Podem apenas empurrar-se através da força superior, não podendo executar manobras na parte inferior do corpo adversário. O objectivo é, com recurso a essa força superior, derrubar o adversário ou apenas somar pontos através de movimentos de controlo e desequilíbrio, por exemplo. Ou penalizações ao rival.

Simples? Nas regras, sim. Na prática, derrubar montanhas daquelas não é labor acessível para quase ninguém.

20 anos de experiência ajudam

No caso de Mijaín, arriscamos dizer, apesar do assumido parco conhecimento, que não parece ser um atleta muito dinâmico – pelo menos nesta fase da carreira.

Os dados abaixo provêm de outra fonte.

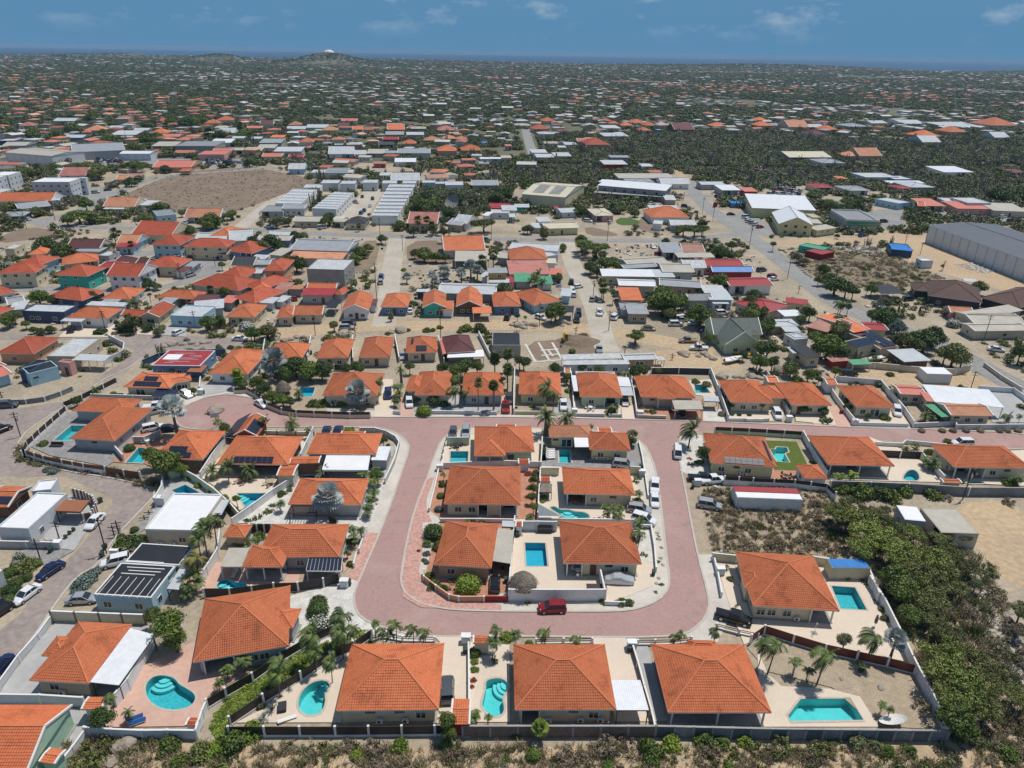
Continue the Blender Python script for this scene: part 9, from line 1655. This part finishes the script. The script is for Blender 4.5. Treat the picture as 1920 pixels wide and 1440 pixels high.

Os adversários, pelo menos dois deles, pareceram ser mais enérgicos e variados na forma de atacar. Mas Mijaín vai lá pela força, que se mantém, e pela estratégia de não forçar ataques inócuos. Os 130 quilos de força bruta ajudam, claro, mas isso também os outros têm. O que não têm é 20 anos de experiência olímpica.

É também essa sabedoria que lhe permite evitar penalizações, algo com um impacto tremendo nesta modalidade, como um penálti no futebol.

Um lutador penalizado deve deitar-se no chão, como um real castigo, e deixar que o adversário pegue nele e faça o que conseguir – e apostamos que Mijaín conseguiria até mover e projectar um elefante, quanto mais um mero lutador olímpico.

Acompanhado pelo treinador Raúl Díaz, que já foi seleccionador português, apontou, no final, que vai mesmo deixar a modalidade. “Já são muitos anos e quero dedicar-me à família. O trabalho é demasiado duro durante quatro anos”, apontou, referindo-se ao esforço de um novo ciclo olímpico.

A sair da zona mista, o lutador foi confrontado com uma vídeo-chamada. Do lado de lá, apareciam a cara e voz de Miguel Díaz-Canel, presidente de Cuba. Não era possível ouvir tudo, mas o presidente cubano mostrou, entre outras coisas, o orgulho do país. “Tenho muito orgulho de seres cubano. Espero que sejas o último cubano a sair de Paris. Viva Cuba!”. “Viva”, gritou Mijaín, levando o punho cerrado ao ar.

Foram 20 anos de carreira olímpica e, aos 46 anos, seria bem maior a probabilidade de manchar o CV olímpico em Los Angeles do que prolongar o legado único. Chama-se saber sair.